Exercise prompt> Retype the data that follows line by line, exactly, and leave its pictures out.

Material>
__________

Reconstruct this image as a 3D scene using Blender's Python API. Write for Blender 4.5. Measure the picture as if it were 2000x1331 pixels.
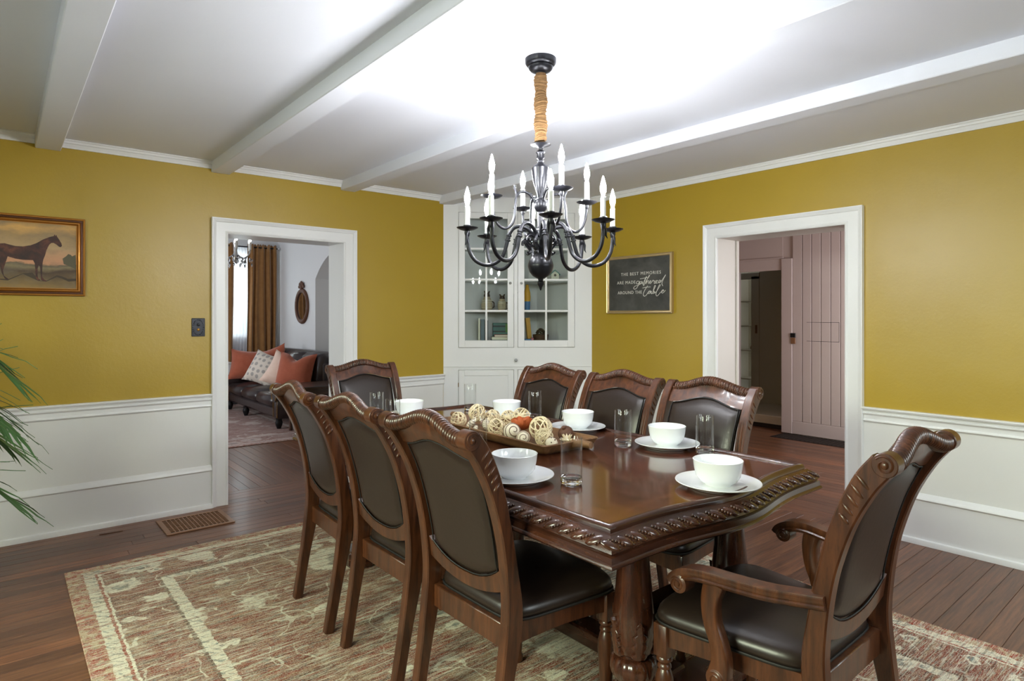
import bpy, bmesh, math, random
from mathutils import Vector, Matrix, noise as mnoise
PI = math.pi
random.seed(7)
SC = bpy.context.scene
COL = SC.collection
for o in list(bpy.data.objects):
    bpy.data.objects.remove(o)

# ------------------------------------------------------------ camera, world, lights, exposure
EYE = 1.35
cam_data = bpy.data.cameras.new('camera')
cam_data.sensor_width = 36.0
cam_data.lens = 36.0 * 1205.0 / 2000.0
cam_data.shift_y = -(665.5 - 620.0) / 2000.0
cam_data.clip_start = 0.05
cam = bpy.data.objects.new('camera', cam_data)
COL.objects.link(cam)
cam.location = (0, 0, EYE)
cam.rotation_euler = (PI / 2, 0, -math.radians(39.75))
SC.camera = cam
SC.view_settings.view_transform = 'Standard'
SC.view_settings.look = 'None'
SC.view_settings.gamma = 1.0
SC.view_settings.use_curve_mapping = False
SC.view_settings.exposure = 0.75
SC.cycles.use_denoising = True
SC.cycles.max_bounces = 8
SC.cycles.diffuse_bounces = 4
SC.cycles.glossy_bounces = 4
SC.cycles.transmission_bounces = 8
SC.cycles.transparent_max_bounces = 16
SC.cycles.caustics_reflective = False
SC.cycles.caustics_refractive = False
SC.cycles.sample_clamp_indirect = 6.0

world = bpy.data.worlds.new('sky'); SC.world = world
world.use_nodes = True
_bg = world.node_tree.nodes['Background']
_bg.inputs[0].default_value = (0.80, 0.90, 1.0, 1)
_bg.inputs[1].default_value = 0.8

BULB = 290.0
def area_light(name, loc, rot, sx, sy, power, color):
    d = bpy.data.lights.new(name, 'AREA'); d.shape = 'RECTANGLE'; d.size = sx; d.size_y = sy
    d.energy = power; d.color = color
    o = bpy.data.objects.new(name, d); COL.objects.link(o)
    o.location = loc; o.rotation_euler = rot
    return o
R90 = PI / 2
# daylight standing in the windows of the left wall (through foliage), the front wall and the sitting room end, plus added fill lights
D = math.radians
area_light('daylight_left', (-1.75, 1.05, 2.15), (0, -D(52), 0), 1.3, 1.3, 170, (0.96, 1.0, 0.74))
area_light('daylight_left', (-1.75, 2.85, 2.15), (0, -D(52), 0), 1.3, 1.3, 85, (0.95, 1.0, 0.80))
area_light('daylight_front', (1.85, -2.15, 2.15), (D(52), 0, 0), 1.3, 1.3, 60, (0.96, 0.98, 1.0))
area_light('daylight_front', (3.40, -2.15, 2.15), (D(52), 0, 0), 1.3, 1.3, 80, (0.90, 0.95, 1.0))
area_light('sitting_fill', (-1.05, 7.6, 1.55), (0, -R90, 0), 1.5, 1.6, 38, (0.95, 0.98, 1.0))  # added fill through a made-up side opening, brightens the sitting room
area_light('daylight_window', (2.55, 10.55, 1.7), (-R90, 0, 0), 1.3, 1.3, 30, (0.95, 1.0, 1.0))
area_light('hall_fill', (6.0, 1.0, 1.5), (R90, 0, 0), 1.0, 1.2, 22, (1.0, 0.93, 0.91))  # added fill standing in the hall

# ------------------------------------------------------------ material helpers
def srgb(r, g, b):
    def f(c):
        c /= 255.0
        return c / 12.92 if c <= 0.04045 else ((c + 0.055) / 1.055) ** 2.4
    return (f(r), f(g), f(b), 1.0)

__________

Result of the task>
Reconstruct this image as a 3D scene using Blender's Python API. Write for Blender 4.5. Measure the picture as if it were 2000x1331 pixels.
import bpy, bmesh, math, random
from mathutils import Vector, Matrix, noise as mnoise
PI = math.pi
random.seed(7)
SC = bpy.context.scene
COL = SC.collection
for o in list(bpy.data.objects):
    bpy.data.objects.remove(o)

# ------------------------------------------------------------ camera, world, lights, exposure
EYE = 1.35
cam_data = bpy.data.cameras.new('camera')
cam_data.sensor_width = 36.0
cam_data.lens = 36.0 * 1205.0 / 2000.0
cam_data.shift_y = -(665.5 - 620.0) / 2000.0
cam_data.clip_start = 0.05
cam = bpy.data.objects.new('camera', cam_data)
COL.objects.link(cam)
cam.location = (0, 0, EYE)
cam.rotation_euler = (PI / 2, 0, -math.radians(39.75))
SC.camera = cam
SC.view_settings.view_transform = 'Standard'
SC.view_settings.look = 'None'
SC.view_settings.gamma = 1.0
SC.view_settings.use_curve_mapping = False
SC.view_settings.exposure = 0.75
SC.cycles.use_denoising = True
SC.cycles.max_bounces = 8
SC.cycles.diffuse_bounces = 4
SC.cycles.glossy_bounces = 4
SC.cycles.transmission_bounces = 8
SC.cycles.transparent_max_bounces = 16
SC.cycles.caustics_reflective = False
SC.cycles.caustics_refractive = False
SC.cycles.sample_clamp_indirect = 6.0

world = bpy.data.worlds.new('sky'); SC.world = world
world.use_nodes = True
_bg = world.node_tree.nodes['Background']
_bg.inputs[0].default_value = (0.80, 0.90, 1.0, 1)
_bg.inputs[1].default_value = 0.8

BULB = 290.0
def area_light(name, loc, rot, sx, sy, power, color):
    d = bpy.data.lights.new(name, 'AREA'); d.shape = 'RECTANGLE'; d.size = sx; d.size_y = sy
    d.energy = power; d.color = color
    o = bpy.data.objects.new(name, d); COL.objects.link(o)
    o.location = loc; o.rotation_euler = rot
    return o
R90 = PI / 2
# daylight standing in the windows of the left wall (through foliage), the front wall and the sitting room end, plus added fill lights
D = math.radians
area_light('daylight_left', (-1.75, 1.05, 2.15), (0, -D(52), 0), 1.3, 1.3, 170, (0.96, 1.0, 0.74))
area_light('daylight_left', (-1.75, 2.85, 2.15), (0, -D(52), 0), 1.3, 1.3, 85, (0.95, 1.0, 0.80))
area_light('daylight_front', (1.85, -2.15, 2.15), (D(52), 0, 0), 1.3, 1.3, 60, (0.96, 0.98, 1.0))
area_light('daylight_front', (3.40, -2.15, 2.15), (D(52), 0, 0), 1.3, 1.3, 80, (0.90, 0.95, 1.0))
area_light('sitting_fill', (-1.05, 7.6, 1.55), (0, -R90, 0), 1.5, 1.6, 38, (0.95, 0.98, 1.0))  # added fill through a made-up side opening, brightens the sitting room
area_light('daylight_window', (2.55, 10.55, 1.7), (-R90, 0, 0), 1.3, 1.3, 30, (0.95, 1.0, 1.0))
area_light('hall_fill', (6.0, 1.0, 1.5), (R90, 0, 0), 1.0, 1.2, 22, (1.0, 0.93, 0.91))  # added fill standing in the hall

# ------------------------------------------------------------ material helpers
def srgb(r, g, b):
    def f(c):
        c /= 255.0
        return c / 12.92 if c <= 0.04045 else ((c + 0.055) / 1.055) ** 2.4
    return (f(r), f(g), f(b), 1.0)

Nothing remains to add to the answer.